**Instruction:**
Below are the records. Retype, exactly, the lines from the first through the line with "return s.hexa([p - sd", and leave out the pictures.

**Provided material:**
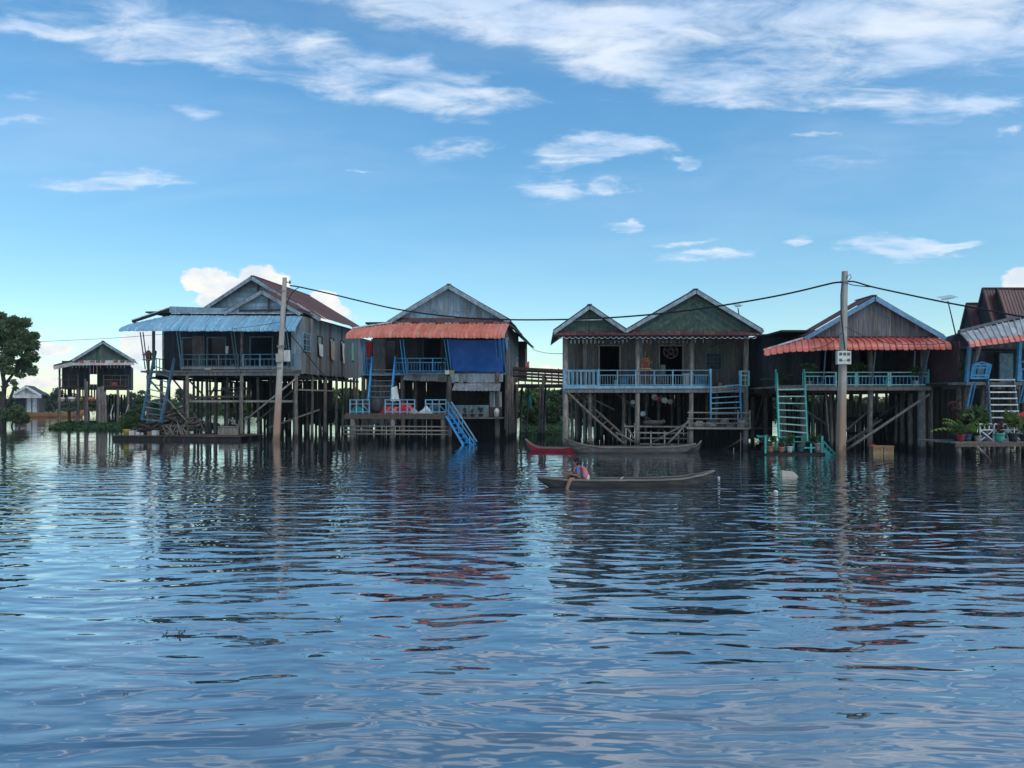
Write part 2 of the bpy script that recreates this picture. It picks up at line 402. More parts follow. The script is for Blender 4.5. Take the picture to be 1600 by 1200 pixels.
# ------------------------------------------------------------------ mesh helpers
class MB:
    def __init__(s):
        s.v = []
        s.f = []

    def add(s, vs, fs):
        o = len(s.v)
        s.v.extend(tuple(p) for p in vs)
        s.f.extend(tuple(i + o for i in f) for f in fs)
        return s

    def hexa(s, p):          # 8 corners: bottom 0-3, top 4-7
        return s.add(p, [(3, 2, 1, 0), (4, 5, 6, 7), (0, 1, 5, 4), (1, 2, 6, 5), (2, 3, 7, 6), (3, 0, 4, 7)])

    def box(s, c, d, rz=0.0):
        x, y, z = (q / 2 for q in d)
        ca, sa = math.cos(rz), math.sin(rz)
        ps = [(-x, -y, -z), (x, -y, -z), (x, y, -z), (-x, y, -z), (-x, -y, z), (x, -y, z), (x, y, z), (-x, y, z)]
        return s.hexa([(c[0] + a * ca - b * sa, c[1] + a * sa + b * ca, c[2] + e) for a, b, e in ps])

    def span(s, a, b):       # axis box between two corners
        lo = [min(p, q) for p, q in zip(a, b)]
        hi = [max(p, q) for p, q in zip(a, b)]
        return s.box([(p + q) / 2 for p, q in zip(lo, hi)], [q - p for p, q in zip(lo, hi)])

    def beam(s, p, q, w, h, up=(0, 0, 1)):
        p, q = Vector(p), Vector(q)
        d = (q - p).normalized()
        up = Vector(up)
        if abs(d.dot(up)) > .98:
            up = Vector((0, 1, 0))
        sd = d.cross(up).normalized() * (w / 2)
        tp = sd.cross(d).normalized() * (h / 2)
        return s.hexa([p - sd - tp, p + sd - tp, q + sd - tp, q - sd - tp, p - sd + tp, p + sd + tp, q + sd + tp, q - sd + tp])

    def tube(s, pts, rad, n=6, cap=True):
        pts = [Vector(p) for p in pts]
        if not hasattr(rad, '__len__'):
            rad = [rad] * len(pts)
        vs, fs = [], []
        ref = None
        for i, p in enumerate(pts):
            d = (pts[min(i + 1, len(pts) - 1)] - pts[max(i - 1, 0)]).normalized()
            if ref is None:
                ref = Vector((1, 0, 0)) if abs(d.x) < .9 else Vector((0, 1, 0))
            a = (ref - d * ref.dot(d)).normalized()
            ref = a
            b = d.cross(a)
            for j in range(n):
                t = 2 * math.pi * j / n
                vs.append(p + (a * math.cos(t) + b * math.sin(t)) * rad[i])
        for i in range(len(pts) - 1):
            for j in range(n):
                k = (j + 1) % n
                fs.append((i * n + j, i * n + k, (i + 1) * n + k, (i + 1) * n + j))
        if cap:
            fs.append(tuple(range(n - 1, -1, -1)))
            fs.append(tuple((len(pts) - 1) * n + j for j in range(n)))
        return s.add(vs, fs)

    def lathe(s, prof, n=12, c=(0, 0, 0), cap=True):
        vs, fs = [], []
        for r, z in prof:
            for j in range(n):
                t = 2 * math.pi * j / n
                vs.append((c[0] + r * math.cos(t), c[1] + r * math.sin(t), c[2] + z))
        for i in range(len(prof) - 1):
            for j in range(n):
                k = (j + 1) % n
                fs.append((i * n + j, i * n + k, (i + 1) * n + k, (i + 1) * n + j))
        if cap:
            fs.append(tuple(range(n - 1, -1, -1)))
            fs.append(tuple((len(prof) - 1) * n + j for j in range(n)))
        return s.add(vs, fs)

    def prism(s, poly, off):   # planar polygon pushed along a vector
        n = len(poly)
        a = [Vector(p) for p in poly]
        b = [p + Vector(off) for p in a]
        fs = [tuple(range(n)), tuple(range(2 * n - 1, n - 1, -1))]
        for i in range(n):
            j = (i + 1) % n
            fs.append((i, i + n, j + n, j))
        return s.add(a + b, fs)

    def grid(s, rows):         # rows of points
        n = len(rows[0])
        vs = [p for r in rows for p in r]
        fs = []
        for i in range(len(rows) - 1):
            for j in range(n - 1):
                fs.append((i * n + j, i * n + j + 1, (i + 1) * n + j + 1, (i + 1) * n + j))
        return s.add(vs, fs)

    def mesh(s, name, mat, smooth=False):
        me = bpy.data.meshes.new(name)
        me.from_pydata([tuple(p) for p in s.v], [], s.f)
        me.materials.append(mat if not isinstance(mat, str) else M[mat])
        if smooth:
            me.polygons.foreach_set('use_smooth', [True] * len(me.polygons))
        return me

    def build(s, name, mat, parent=None, smooth=False, label=None, kind=None, loc=None):
        o = bpy.data.objects.new(name, s.mesh(name, mat, smooth))
        COL.objects.link(o)
        if parent is not None:
            o.parent = parent
        if label:
            o['label'] = label
        if kind:
            o['kind'] = kind
        if loc is not None:
            o.location = loc
        return o


def tag(o, label, cat, group=None):
    o['label'] = label
    o['category'] = cat
    if group:
        o['group'] = group
    return o


def thing(name, label, cat, loc=(0, 0, 0), rz=0.0, group=None):
    o = bpy.data.objects.new(name, None)
    o.empty_display_size = .3
    COL.objects.link(o)
    o.location = loc
    o.rotation_euler = (0, 0, rz)
    return tag(o, label, cat, group)


def link_copy(o, parent=None):
    c = o.copy()
    COL.objects.link(c)
    if parent is not None:
        c.parent = parent
    for ch in list(o.children):
        link_copy(ch, c)
    return c


def PX(px, py, Y):
    """world point whose place in the photograph is (px, py) at depth Y"""
    return Vector(((px - 800) / FPX * Y, Y, HC + (HY - py) / FPX * Y))


def WL(px, py):
    """point on the water"""
    Y = HC * FPX / (py - HY)
    return Vector(((px - 800) / FPX * Y, Y, 0))


class Frame:
    """a house: local u along its front, v to the back, z up"""
    def __init__(s, name, label, cat, px, Y, deg, group=None):
        s.o = Vector(((px - 800) / FPX * Y, Y, 0))
        s.a = R(deg)
        s.c = Vector((math.cos(s.a), math.sin(s.a), 0))
        s.n = Vector((-math.sin(s.a), math.cos(s.a), 0))
        s.e = thing(name, label, cat, s.o, s.a, group)

    def pt(s, px, py, v=0.0):
        k = (px - 800) / FPX
        u = (k * (s.o.y + v * s.n.y) - s.o.x - v * s.n.x) / (s.c.x - k * s.c.y)
        Y = s.o.y + u * s.c.y + v * s.n.y
        return Vector((u, v, HC + (HY - py) / FPX * Y))

    def side(s, px, py, u=0.0):
        k = (px - 800) / FPX
        v = (k * (s.o.y + u * s.c.y) - s.o.x - u * s.c.x) / (s.n.x - k * s.n.y)
        Y = s.o.y + u * s.c.y + v * s.n.y
        return Vector((u, v, HC + (HY - py) / FPX * Y))

    def w(s, p):
        return s.o + s.c * p[0] + s.n * p[1] + Vector((0, 0, p[2]))

    def base(s, p):            # pixel of a local point
        q = s.w(p)
        return (800 + q.x / q.y * FPX, HY - (q.z - HC) / q.y * FPX)


# ---------- building pieces
def post(parent, top, bot, r, mat='post', name='post', n=7, crook=.03):
    top, bot = Vector(top), Vector(bot)
    pts = []
    for t in (0, .33, .66, 1):
        p = bot.lerp(top, t)
        if 0 < t < 1:
            p = p + Vector((rnd.uniform(-crook, crook), rnd.uniform(-crook, crook), 0))
        pts.append(p)
    return MB().tube(pts, [r * 1.08, r * 1.03, r, r * .95], n).build(name, mat, parent, True)


def pole_piece(parent, a, b, r, mat='post', name='brace', n=6):
    a, b = Vector(a), Vector(b)
    m = a.lerp(b, .5) + Vector((rnd.uniform(-.03, .03), rnd.uniform(-.03, .03), rnd.uniform(-.03, .03)))
    return MB().tube([a, m, b], [r, r * .95, r * .85], n).build(name, mat, parent, True)


def beam(parent, a, b, w, h, mat='wood_dark', name='beam'):
    return MB().beam(a, b, w, h).build(name, mat, parent)


def plerp(pts, t):
    """point at fraction t of a polyline"""
    ls = [(pts[i + 1] - pts[i]).length for i in range(len(pts) - 1)]
    d = t * sum(ls)
    for i, l in enumerate(ls):
        if d <= l or i == len(ls) - 1:
            return pts[i].lerp(pts[i + 1], min(1, d / l) if l else 0)
        d -= l


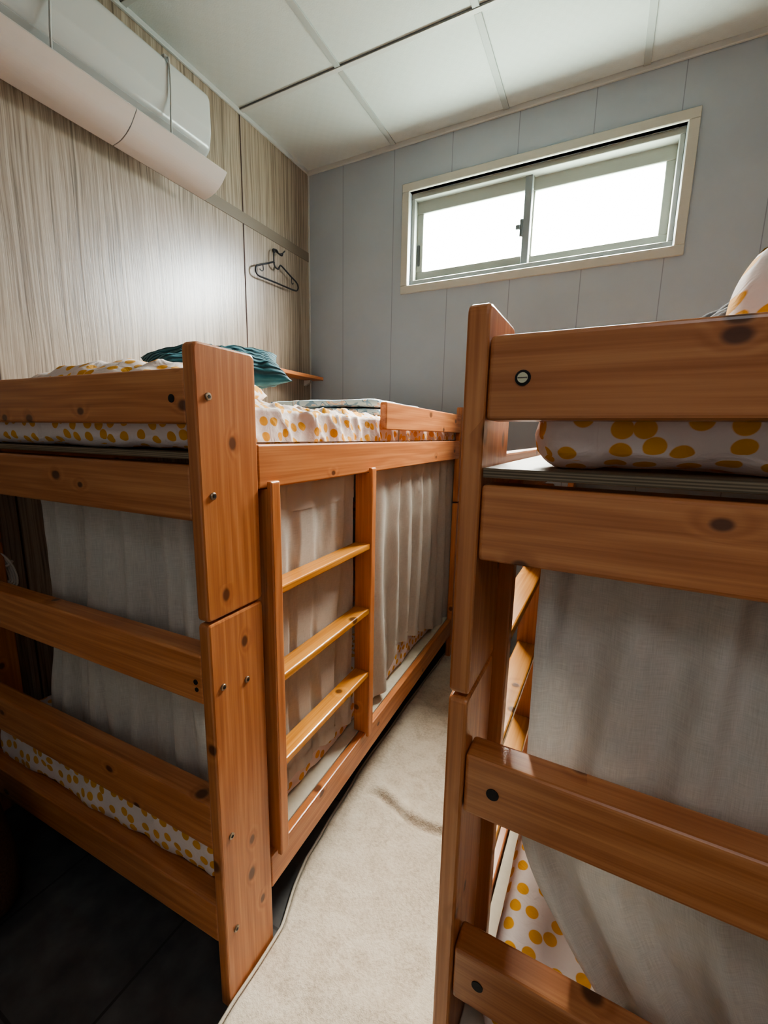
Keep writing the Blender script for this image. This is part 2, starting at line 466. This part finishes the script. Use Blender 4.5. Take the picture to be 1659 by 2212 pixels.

**Answer for this exercise:**
Write part 2 of the bpy script that recreates this picture. It picks up at line 402. More parts follow. The script is for Blender 4.5. Take the picture to be 1600 by 1200 pixels.
# ------------------------------------------------------------------ mesh helpers
class MB:
    def __init__(s):
        s.v = []
        s.f = []

    def add(s, vs, fs):
        o = len(s.v)
        s.v.extend(tuple(p) for p in vs)
        s.f.extend(tuple(i + o for i in f) for f in fs)
        return s

    def hexa(s, p):          # 8 corners: bottom 0-3, top 4-7
        return s.add(p, [(3, 2, 1, 0), (4, 5, 6, 7), (0, 1, 5, 4), (1, 2, 6, 5), (2, 3, 7, 6), (3, 0, 4, 7)])

    def box(s, c, d, rz=0.0):
        x, y, z = (q / 2 for q in d)
        ca, sa = math.cos(rz), math.sin(rz)
        ps = [(-x, -y, -z), (x, -y, -z), (x, y, -z), (-x, y, -z), (-x, -y, z), (x, -y, z), (x, y, z), (-x, y, z)]
        return s.hexa([(c[0] + a * ca - b * sa, c[1] + a * sa + b * ca, c[2] + e) for a, b, e in ps])

    def span(s, a, b):       # axis box between two corners
        lo = [min(p, q) for p, q in zip(a, b)]
        hi = [max(p, q) for p, q in zip(a, b)]
        return s.box([(p + q) / 2 for p, q in zip(lo, hi)], [q - p for p, q in zip(lo, hi)])

    def beam(s, p, q, w, h, up=(0, 0, 1)):
        p, q = Vector(p), Vector(q)
        d = (q - p).normalized()
        up = Vector(up)
        if abs(d.dot(up)) > .98:
            up = Vector((0, 1, 0))
        sd = d.cross(up).normalized() * (w / 2)
        tp = sd.cross(d).normalized() * (h / 2)
        return s.hexa([p - sd - tp, p + sd - tp, q + sd - tp, q - sd - tp, p - sd + tp, p + sd + tp, q + sd + tp, q - sd + tp])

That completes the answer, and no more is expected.